Chosen Solution
Earlier this year my battery stopped charging (I used a genuine Apple charger then) and I watched the power dwindle to 0% until it died. So I bought a replacement charger which didn’t help (60W). The Genius Bar said the left I/O board wasn’t picking up a charge from MagSafe connector so they replaced the board. Three months later it died again so I bought a left I/O board and just replaced it myself. So I plugged it in (60W charger) and powered it on. (Light went green and then orange so it was a good sign that it was charging the battery). The charging icon showed 0% charge time 20:00 and then stayed that way for maybe 20-30 minutes? Then went on to 1% for another 15 minutes or so. This was at midnight last night so I left it plugged in overnight. This morning I turned it on and was surprised to see it was at 100% battery and then I pressed the indicator button on the bottom of the battery and all of the green lights flashed on confirming that, yes, it did charge. But as soon as attempted to disconnect it from the power adapter, the laptop shut off. I cracked it open again to make sure everything was connected and no parts looked loose and it looks fine. Not sure why the battery is able to charge and the laptop able to read it’s presence/ progress (albeit slow progress), but not collect power from the battery on its own? Before it died that second time after I’d gotten it fixed I recall seeing some warning on the laptop saying “Replace battery soon” or battery in critical condition or something like that, but I haven’t seen that again and it’s obviously still alive. maybe the battery is strong enough to charge but not strong enough to power on the laptop? Or something is up with the battery connector, but then it wouldn’t make sense that its charging. Or something is up with the logic board, but it seems to be running perfectly fine (using this laptop right now and the power thing is the only issue). I tried resetting the SMC thing that Apple suggests already. And Imagine the PRAM is fine because the Time/Date display is working fine. Suggestions? Do I need a new battery… connector… logic board? Or could it be something else? Thanks in advance!
Sadly it does sound like the battery has died. You could give this free app a try to see what it tells you coconutBattery.
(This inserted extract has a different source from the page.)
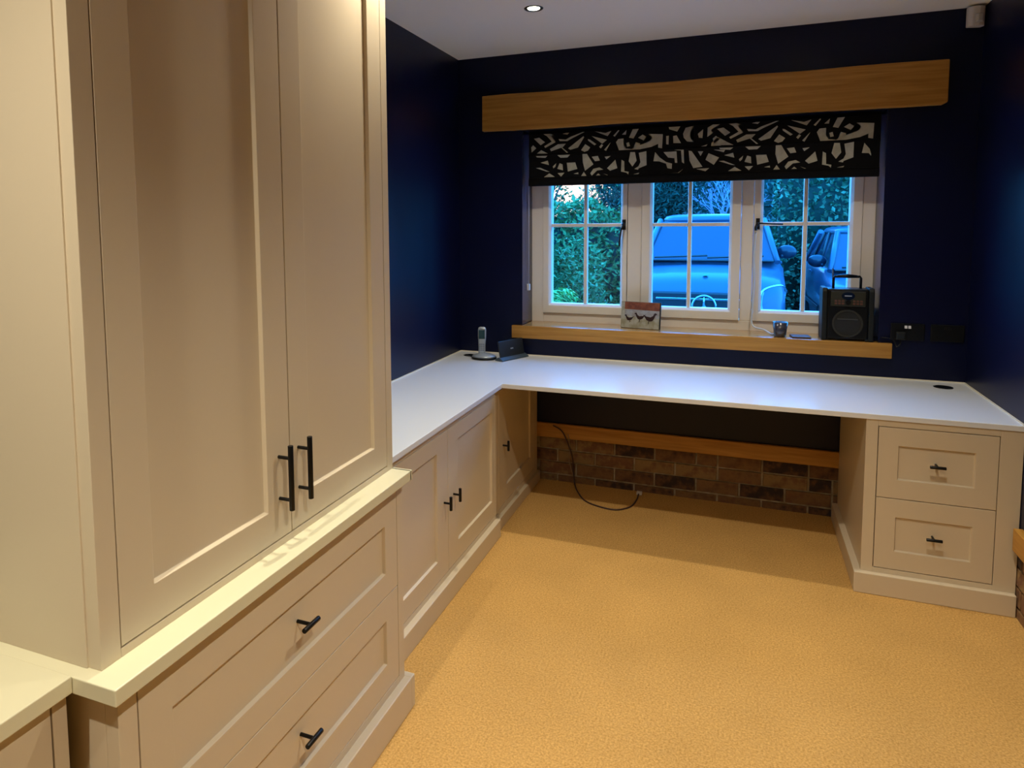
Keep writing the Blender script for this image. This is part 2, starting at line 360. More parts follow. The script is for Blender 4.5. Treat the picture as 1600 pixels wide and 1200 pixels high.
# ================================================================== ROMAN BLIND
bl = thing('roman_blind', 'raised roman blind in black velvet with cream abstract shapes over the window', 'blind', (1.335, 0.05, 1.757))
prof = [(0.070, 2.078), (0.060, 2.060), (0.060, 1.944), (0.052, 1.936), (0.060, 1.925), (0.066, 1.900), (0.062, 1.806), (0.054, 1.800),
        (0.056, 1.795), (0.056, 1.762), (0.060, 1.757)]
prof2 = prof + [(y+0.022, z) for y, z in reversed(prof)]
bm = bmesh.new(); prism(bm, prof2, 0, 0.424, 2.243)
obj('fabric', bm, VELVET, bl)
obj('hem_bar', bxs((0.424, 2.243, 0.0505, 0.0565, 1.760, 1.792)), VELVET, bl, 0.002)
PAT = [[(0.455,2.034),(0.487,2.039),(0.522,2.011),(0.496,1.995)],[(0.512,2.069),(0.551,2.071),(0.574,2.052),(0.558,2.044),(0.586,2.008),(0.524,1.978),(0.517,1.987),(0.563,2.013),(0.533,2.046)],[(0.434,1.984),(0.45,1.997),(0.469,1.978),(0.441,1.955)],[(0.473,1.947),(0.499,1.966),(0.54,1.94)],[(0.552,1.97),(0.602,1.996),(0.647,1.996),(0.629,1.977),(0.559,1.957)],[(0.616,1.978),(0.627,1.975),(0.661,1.945),(0.652,1.941)],[(0.604,2.025),(0.647,2.02),(0.674,2.034),(0.745,2.075),(0.758,2.07),(0.683,2.025),(0.656,2.011),(0.611,2.013)],[(0.627,2.054),(0.647,2.064),(0.667,2.058),(0.656,2.048)],[(0.661,1.969),(0.75,2.034),(0.754,2.028),(0.719,1.971),(0.674,1.96)],[(0.737,1.955),(0.761,1.988),(0.79,1.968),(0.777,1.951),(0.757,1.941)],[(0.776,2.016),(0.787,2.013),(0.825,1.985),(0.814,1.979),(0.778,2.007)],[(0.798,2.032),(0.885,2.006),(0.859,1.986)],[(0.842,1.969),(0.855,1.984),(0.864,1.977),(0.851,1.96)],[(0.87,1.951),(0.907,1.992),(0.881,1.944)],[(0.815,2.065),(0.854,2.05),(0.876,2.045),(0.91,2.055),(0.889,2.027),(0.82,2.056)],[(0.921,2.027),(0.949,2.057),(0.955,2.055),(0.93,2.022)],[(0.97,2.031),(0.995,2.055),(0.991,2.03)],[(0.937,1.99),(0.949,2.007),(0.979,2.009),(0.979,1.971),(0.992,1.952),(1.022,1.948),(1.022,1.938),(0.954,1.941)],[(1.009,2.012),(1.029,2.057),(1.062,2.068),(1.034,2.006)],[(0.994,1.983),(1.009,1.987),(1.015,1.965),(0.999,1.962)],[(1.059,2.009),(1.084,2.025),(1.105,2.011),(1.103,1.986)],[(1.022,1.948),(1.035,1.952),(1.047,1.985),(1.07,1.977),(1.071,1.938),(1.022,1.938)],[(0.598,1.942),(0.674,1.934),(0.657,1.917),(0.616,1.917)],[(0.469,1.934),(0.538,1.931),(0.524,1.92),(0.473,1.925)],[(0.494,1.893),(0.538,1.904),(0.545,1.878)],[(0.466,1.863),(0.492,1.864),(0.55,1.838),(0.529,1.841)],[(0.568,1.868),(0.589,1.887),(0.584,1.867),(0.573,1.857)],[(0.596,1.854),(0.609,1.886),(0.627,1.879),(0.63,1.844)],[(0.652,1.887),(0.702,1.887),(0.715,1.849),(0.659,1.836)],[(0.515,1.805),(0.548,1.829),(0.582,1.803)],[(0.598,1.829),(0.639,1.83),(0.619,1.807)],[(0.693,1.822),(0.72,1.829),(0.722,1.819)],[(0.746,1.935),(0.772,1.934),(0.795,1.885),(0.808,1.872),(0.76,1.837),(0.746,1.887)],[(0.738,1.801),(0.753,1.831),(0.769,1.802)],[(0.791,1.821),(0.808,1.846),(0.843,1.853),(0.865,1.84),(0.83,1.836),(0.8,1.807)],[(0.824,1.802),(0.837,1.819),(0.85,1.801)],[(0.799,1.915),(0.834,1.918),(0.845,1.892),(0.817,1.889)],[(0.873,1.912),(0.907,1.915),(0.882,1.897)],[(0.887,1.847),(0.933,1.893),(0.945,1.845),(0.904,1.832)],[(0.865,1.818),(0.893,1.808),(0.887,1.8)],[(0.968,1.891),(0.983,1.882),(0.985,1.827),(1.009,1.822),(1.007,1.796),(0.996,1.818),(0.966,1.825)],[(1.018,1.931),(1.043,1.93),(1.052,1.883),(1.029,1.851),(1.008,1.881)],[(1.064,1.925),(1.106,1.932),(1.107,1.856),(1.057,1.837),(1.073,1.874)],[(1.036,1.808),(1.068,1.815),(1.062,1.797),(1.036,1.799)],[(1.04,1.837),(1.069,1.855),(1.061,1.832)],[(1.115,2.027),(1.193,2.021),(1.19,1.944),(1.169,1.949),(1.169,1.97),(1.132,1.955),(1.07,1.94),(1.07,1.967),(1.128,1.989),(1.136,2.009)],[(1.211,2.01),(1.225,2.011),(1.224,1.963),(1.212,1.966)],[(1.224,2.069),(1.285,2.065),(1.269,2.031),(1.227,2.046)],[(1.248,2.008),(1.266,2.011),(1.29,1.968),(1.25,1.97)],[(1.3,2.017),(1.313,2.049),(1.356,2.057),(1.335,2.023),(1.338,1.991),(1.356,1.971),(1.322,1.975),(1.304,1.996)],[(1.377,2.013),(1.404,2.036),(1.401,1.989),(1.383,1.992)],[(1.323,1.938),(1.394,1.943),(1.427,1.954),(1.421,1.933)],[(1.427,2.043),(1.453,2.065),(1.488,2.063),(1.443,2.03),(1.453,2.013),(1.426,1.994)],[(1.448,1.961),(1.478,1.991),(1.523,1.965),(1.495,1.934),(1.447,1.932)],[(1.144,1.876),(1.153,1.925),(1.178,1.895),(1.212,1.869),(1.244,1.859),(1.243,1.83),(1.22,1.835),(1.212,1.86),(1.175,1.874)],[(1.198,1.923),(1.267,1.924),(1.272,1.862),(1.26,1.863),(1.256,1.888),(1.223,1.893)],[(1.291,1.931),(1.305,1.931),(1.308,1.857),(1.296,1.865)],[(1.218,1.941),(1.255,1.945),(1.291,1.938),(1.291,1.927),(1.255,1.937)],[(1.331,1.925),(1.347,1.921),(1.368,1.871),(1.404,1.836),(1.357,1.83),(1.336,1.872)],[(1.379,1.919),(1.406,1.918),(1.393,1.894)],[(1.419,1.873),(1.434,1.907),(1.488,1.882),(1.462,1.844)],[(1.46,1.924),(1.518,1.921),(1.511,1.909)],[(1.372,1.825),(1.439,1.827),(1.42,1.811)],[(1.44,1.794),(1.463,1.816),(1.488,1.795)],[(1.225,1.806),(1.277,1.808),(1.305,1.828),(1.281,1.798)],[(1.097,1.808),(1.135,1.805),(1.139,1.794),(1.106,1.797)]]
bm = bmesh.new()
def front_y(z):
    for (ya, za), (yb, zb) in zip(prof, prof[1:]):
        if zb <= z <= za: return ya+(yb-ya)*(za-z)/max(za-zb, 1e-6)
    return 0.056
zones = [(2.062, 1.9445), (1.934, 1.808)]
seen = []
for rep in (0, 1):
    for p in PAT:
        q = [(x+1.020*rep, z) for x, z in p]; cz = sum(z for _, z in q)/len(q); cx = [x for x, _ in q]
        if max(cx) > 2.215: 
            if min(cx) > 2.19: continue
            q = [(min(x, 2.205), z) for x, z in q]
        if min(cx) < 0.435: q = [(max(x, 0.438), z) for x, z in q]
        if cz > 1.939: lo, hi, yy = 1.9445, 2.058, 0.0592
        elif cz > 1.803: lo, hi, yy = 1.8075, 1.932, 0.0
        else: continue
        q = [(x, min(max(z, lo), hi)) for x, z in q]
        vs = []
        for x, z in q:
            y = front_y(z)-0.0008
            vs.append(bm.verts.new((x, y, z)))
        try: bm.faces.new(vs)
        except ValueError: pass
bmesh.ops.triangulate(bm, faces=bm.faces)
obj('printed_pattern', bm, MOTIF, bl)['kind'] = 'stuff'
bm = bmesh.new(); tube(bm, [(0.412, 0.10, 1.76), (0.412, 0.10, 1.16)], 0.0016, 6)
obj('cord', bm, WHITEPL, bl)
obj('cord_cleat', bxs((0.401, 0.418, 0.09, 0.112, 1.13, 1.17)), WHITEPL, bl, 0.003)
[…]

While it can’t fix your battery it can at least tell you if it has any life left.
Well I can tell you it’s NOT a dead battery. I have the exact same problem with my old Macbook Core Duo. I have several old batteries and a couple of new ones, and all cause the same behavior.
- All batteries will charge
- Adapter LED goes from orange to green, and the batteries peak at 97-100%
- Macbook will only turn on when plugged in.
- If not plugged in to AC, Macbook will spin up the drive, no chime, then spin down. Of what I can find online, it’s either something wrong with the battery connector circuitry, although everything, even coconut battery utility, says everything is within normal limits. Or it’s the logic board.
Try resetting you SMC (system management controller) hold down the Shift+Control+Option keys and the Power button at the same time https://osxdaily.com/2010/03/24/when-and… my 2012 pre retina MacBook Pro was wiggin out - not taking charge from MagSafe and holding only max 70% after Running battery down to zero I found the above article and I’m good to go again
there is no fukin* solution so how did you say solved? please don’t mind i’m so tired to find the same problems solution.
Confirming similar issue for Asus Zenbook UX32VD (experiencing it since ~2015, so when the laptop was about 3 years old). I first thought it is a dead battery so I bought a replacement - but only after a day or two the new one started behaving like the old one. It was always the same … the battery charged to 100% when it still worked and after some time it went right down to 0% if unplugged or stopped at some percentage when plugged in, but didn’t charge. When I turned the laptop off and unplugged it I could no longer start it unless plugging it in again and at that point both Windows and Linux told me I am at 100% yet the battery was flat and not charging any more. Then I found out if I unplug the battery from the computer and let the laptop start without it the next boot with battery plugged in again almost always made the battery really charge to 100% (starting at a low number below 20%). But unfortunately this “fix” only lasts a few days at most and then the whole process has to be repeated in order to make the battery work. So I suspect in my case this has something to do with the laptop itself and it is not a battery issue.